Mrs May’s remarks had become what aficionados of Twitter call a ‘meme’


 

Eggs have legs. They produced a story last week that kept on running. Theresa May, the Prime Minister, was in Saudi Arabia when, as The Daily Telegraph reported, she took the National Trust to task for publicising the “Cadbury Egg Hunt”, omitting the word “Easter” before “egg”. “I’m not just a vicar’s daughter – I’m a member of the National Trust as well,” she told ITV news. “Easter’s very important. It’s important to me, it’s a very important festival for the Christian faith for millions.”

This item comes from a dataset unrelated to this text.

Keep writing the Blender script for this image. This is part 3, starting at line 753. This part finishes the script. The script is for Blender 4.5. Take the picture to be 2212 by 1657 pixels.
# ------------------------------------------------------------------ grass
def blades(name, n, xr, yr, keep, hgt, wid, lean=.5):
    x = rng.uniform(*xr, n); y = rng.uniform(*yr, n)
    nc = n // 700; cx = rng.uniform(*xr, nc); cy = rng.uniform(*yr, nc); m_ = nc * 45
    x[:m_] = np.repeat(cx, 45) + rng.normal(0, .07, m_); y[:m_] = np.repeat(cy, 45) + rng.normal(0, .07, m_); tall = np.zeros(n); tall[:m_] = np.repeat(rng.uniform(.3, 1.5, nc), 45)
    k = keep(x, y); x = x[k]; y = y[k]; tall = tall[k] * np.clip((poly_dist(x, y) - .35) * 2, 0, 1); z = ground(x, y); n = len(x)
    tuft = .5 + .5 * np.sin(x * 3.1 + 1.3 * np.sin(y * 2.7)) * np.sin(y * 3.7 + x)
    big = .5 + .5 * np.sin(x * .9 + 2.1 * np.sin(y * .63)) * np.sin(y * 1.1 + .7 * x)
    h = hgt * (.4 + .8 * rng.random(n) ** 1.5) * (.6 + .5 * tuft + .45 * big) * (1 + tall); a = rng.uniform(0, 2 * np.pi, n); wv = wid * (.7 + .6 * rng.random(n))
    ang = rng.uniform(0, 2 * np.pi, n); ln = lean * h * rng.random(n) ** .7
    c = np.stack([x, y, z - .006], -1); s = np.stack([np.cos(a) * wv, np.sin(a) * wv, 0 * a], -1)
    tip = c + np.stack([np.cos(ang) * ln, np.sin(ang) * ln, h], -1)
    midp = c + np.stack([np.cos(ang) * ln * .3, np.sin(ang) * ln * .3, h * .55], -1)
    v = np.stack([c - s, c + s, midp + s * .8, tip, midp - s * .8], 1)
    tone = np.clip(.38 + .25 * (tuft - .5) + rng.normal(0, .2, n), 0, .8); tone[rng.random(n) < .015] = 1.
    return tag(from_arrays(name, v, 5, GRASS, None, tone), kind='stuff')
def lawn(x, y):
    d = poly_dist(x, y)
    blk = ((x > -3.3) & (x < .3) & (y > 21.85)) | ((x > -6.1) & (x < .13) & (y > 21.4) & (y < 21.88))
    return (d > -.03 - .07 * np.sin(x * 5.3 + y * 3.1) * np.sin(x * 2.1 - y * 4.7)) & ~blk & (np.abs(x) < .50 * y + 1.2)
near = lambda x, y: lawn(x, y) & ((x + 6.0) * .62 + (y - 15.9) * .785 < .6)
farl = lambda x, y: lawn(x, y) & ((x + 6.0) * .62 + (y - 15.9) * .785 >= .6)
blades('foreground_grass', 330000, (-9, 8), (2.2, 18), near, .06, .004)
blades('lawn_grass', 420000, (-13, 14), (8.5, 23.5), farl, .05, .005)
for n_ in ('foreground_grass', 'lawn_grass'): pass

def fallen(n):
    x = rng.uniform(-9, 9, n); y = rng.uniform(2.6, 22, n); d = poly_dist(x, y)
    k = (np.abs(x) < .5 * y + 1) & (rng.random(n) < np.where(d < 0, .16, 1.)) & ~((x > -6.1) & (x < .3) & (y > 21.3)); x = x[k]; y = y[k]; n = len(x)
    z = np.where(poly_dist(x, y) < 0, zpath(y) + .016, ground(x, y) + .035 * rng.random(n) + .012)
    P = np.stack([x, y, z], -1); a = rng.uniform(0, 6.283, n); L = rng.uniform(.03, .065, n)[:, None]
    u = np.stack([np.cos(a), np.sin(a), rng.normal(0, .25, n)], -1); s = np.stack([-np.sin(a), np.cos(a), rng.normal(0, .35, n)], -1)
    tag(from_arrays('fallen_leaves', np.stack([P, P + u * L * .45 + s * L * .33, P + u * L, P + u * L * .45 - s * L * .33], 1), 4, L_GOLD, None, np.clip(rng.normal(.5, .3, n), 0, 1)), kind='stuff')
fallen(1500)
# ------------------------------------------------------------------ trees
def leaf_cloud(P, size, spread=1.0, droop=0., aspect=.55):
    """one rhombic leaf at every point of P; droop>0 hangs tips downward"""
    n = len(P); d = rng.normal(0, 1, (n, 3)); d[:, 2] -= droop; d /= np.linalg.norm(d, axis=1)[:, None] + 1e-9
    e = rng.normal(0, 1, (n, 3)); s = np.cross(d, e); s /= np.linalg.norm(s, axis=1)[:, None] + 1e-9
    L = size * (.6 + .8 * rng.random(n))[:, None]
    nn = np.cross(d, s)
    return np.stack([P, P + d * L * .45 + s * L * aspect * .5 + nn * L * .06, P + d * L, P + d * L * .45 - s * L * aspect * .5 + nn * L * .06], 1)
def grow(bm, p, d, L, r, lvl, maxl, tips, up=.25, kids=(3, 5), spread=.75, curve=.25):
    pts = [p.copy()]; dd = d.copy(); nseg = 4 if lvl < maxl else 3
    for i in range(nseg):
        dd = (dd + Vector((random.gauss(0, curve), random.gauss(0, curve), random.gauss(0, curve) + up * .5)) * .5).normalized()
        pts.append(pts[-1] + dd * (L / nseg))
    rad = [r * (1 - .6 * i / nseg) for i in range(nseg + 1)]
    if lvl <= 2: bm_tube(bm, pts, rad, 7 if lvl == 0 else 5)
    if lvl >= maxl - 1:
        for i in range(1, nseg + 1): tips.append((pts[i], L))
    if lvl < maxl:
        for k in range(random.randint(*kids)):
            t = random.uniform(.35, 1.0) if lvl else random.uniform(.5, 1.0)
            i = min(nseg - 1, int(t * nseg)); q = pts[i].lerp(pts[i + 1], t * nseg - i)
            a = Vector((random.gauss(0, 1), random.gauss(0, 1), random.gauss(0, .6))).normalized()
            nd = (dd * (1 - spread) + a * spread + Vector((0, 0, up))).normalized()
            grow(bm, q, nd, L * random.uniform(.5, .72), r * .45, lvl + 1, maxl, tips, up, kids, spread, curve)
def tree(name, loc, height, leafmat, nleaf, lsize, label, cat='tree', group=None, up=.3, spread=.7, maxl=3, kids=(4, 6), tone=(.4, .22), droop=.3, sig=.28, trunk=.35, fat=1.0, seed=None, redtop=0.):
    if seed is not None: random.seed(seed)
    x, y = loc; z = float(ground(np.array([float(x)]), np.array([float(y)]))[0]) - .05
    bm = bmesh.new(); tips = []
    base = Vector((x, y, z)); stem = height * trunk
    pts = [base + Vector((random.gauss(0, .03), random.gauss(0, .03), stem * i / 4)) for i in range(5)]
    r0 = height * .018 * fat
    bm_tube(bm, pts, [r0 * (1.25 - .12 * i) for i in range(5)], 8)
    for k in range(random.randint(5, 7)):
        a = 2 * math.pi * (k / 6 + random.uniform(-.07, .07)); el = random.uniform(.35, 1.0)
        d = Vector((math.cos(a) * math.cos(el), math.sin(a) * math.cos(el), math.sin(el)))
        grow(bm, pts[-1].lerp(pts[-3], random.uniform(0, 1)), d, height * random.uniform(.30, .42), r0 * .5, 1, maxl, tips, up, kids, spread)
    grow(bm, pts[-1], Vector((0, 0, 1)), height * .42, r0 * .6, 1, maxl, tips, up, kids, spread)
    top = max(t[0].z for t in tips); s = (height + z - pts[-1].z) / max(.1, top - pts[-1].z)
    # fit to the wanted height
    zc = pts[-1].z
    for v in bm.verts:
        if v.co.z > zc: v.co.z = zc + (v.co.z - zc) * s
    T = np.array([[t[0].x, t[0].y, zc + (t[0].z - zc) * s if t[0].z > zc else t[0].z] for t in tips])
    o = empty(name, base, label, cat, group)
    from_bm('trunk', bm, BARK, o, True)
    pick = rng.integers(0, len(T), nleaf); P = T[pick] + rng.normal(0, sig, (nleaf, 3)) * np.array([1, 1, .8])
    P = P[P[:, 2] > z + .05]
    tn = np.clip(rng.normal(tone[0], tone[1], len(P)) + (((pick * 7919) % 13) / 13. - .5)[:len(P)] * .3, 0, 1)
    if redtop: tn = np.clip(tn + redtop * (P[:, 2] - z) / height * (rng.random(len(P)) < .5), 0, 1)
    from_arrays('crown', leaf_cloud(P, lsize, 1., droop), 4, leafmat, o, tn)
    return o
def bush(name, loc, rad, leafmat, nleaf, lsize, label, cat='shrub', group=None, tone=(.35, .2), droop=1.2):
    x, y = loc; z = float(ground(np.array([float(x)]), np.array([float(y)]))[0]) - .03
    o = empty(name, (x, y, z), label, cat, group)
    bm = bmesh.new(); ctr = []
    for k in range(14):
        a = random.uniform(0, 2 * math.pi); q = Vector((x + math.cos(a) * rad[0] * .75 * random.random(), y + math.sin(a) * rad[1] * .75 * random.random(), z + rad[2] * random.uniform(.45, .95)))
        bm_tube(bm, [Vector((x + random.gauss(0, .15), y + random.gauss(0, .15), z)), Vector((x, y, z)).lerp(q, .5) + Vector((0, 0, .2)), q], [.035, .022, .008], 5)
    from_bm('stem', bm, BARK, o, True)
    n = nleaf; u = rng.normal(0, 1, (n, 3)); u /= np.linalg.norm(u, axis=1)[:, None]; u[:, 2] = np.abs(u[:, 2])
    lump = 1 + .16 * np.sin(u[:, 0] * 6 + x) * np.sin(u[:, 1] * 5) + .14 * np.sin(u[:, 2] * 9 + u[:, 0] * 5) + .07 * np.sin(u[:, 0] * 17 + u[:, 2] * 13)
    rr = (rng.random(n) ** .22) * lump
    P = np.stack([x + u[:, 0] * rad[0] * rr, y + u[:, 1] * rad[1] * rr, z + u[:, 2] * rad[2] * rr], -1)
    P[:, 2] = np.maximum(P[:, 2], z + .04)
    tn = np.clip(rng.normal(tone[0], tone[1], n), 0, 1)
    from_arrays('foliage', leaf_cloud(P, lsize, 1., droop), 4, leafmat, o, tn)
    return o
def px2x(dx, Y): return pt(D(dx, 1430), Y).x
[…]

In The Guardian Andrew Brown commented: “It takes a special sort of tunnel vision to go to Saudi Arabia and denounce the National Trust for hostility to Christianity. Saudi is an Islamic theocracy in which Christians live furtive and underground lives.”

It was, as such rows usually are, a game of hunt-the-issue as much as hunt-the-egg. The National Trust did mention Easter on its website, but it had allowed Cadbury to brand egg-hunts on NT properties with its trade name instead of the ordinary descriptor “Easter”.

This confectionary row might have seemed slightly confected, to fill readers’ minds with pleasant ideas of chocolate and country houses until the next horror of the modern news-cycle displaced it. And soon enough, poison gas, cruise missiles and terrorism in Stockholm and Cairo overtook us, but still last Sunday, The Sunday Times happily ran a story “Easter melts away from chocolate eggs.”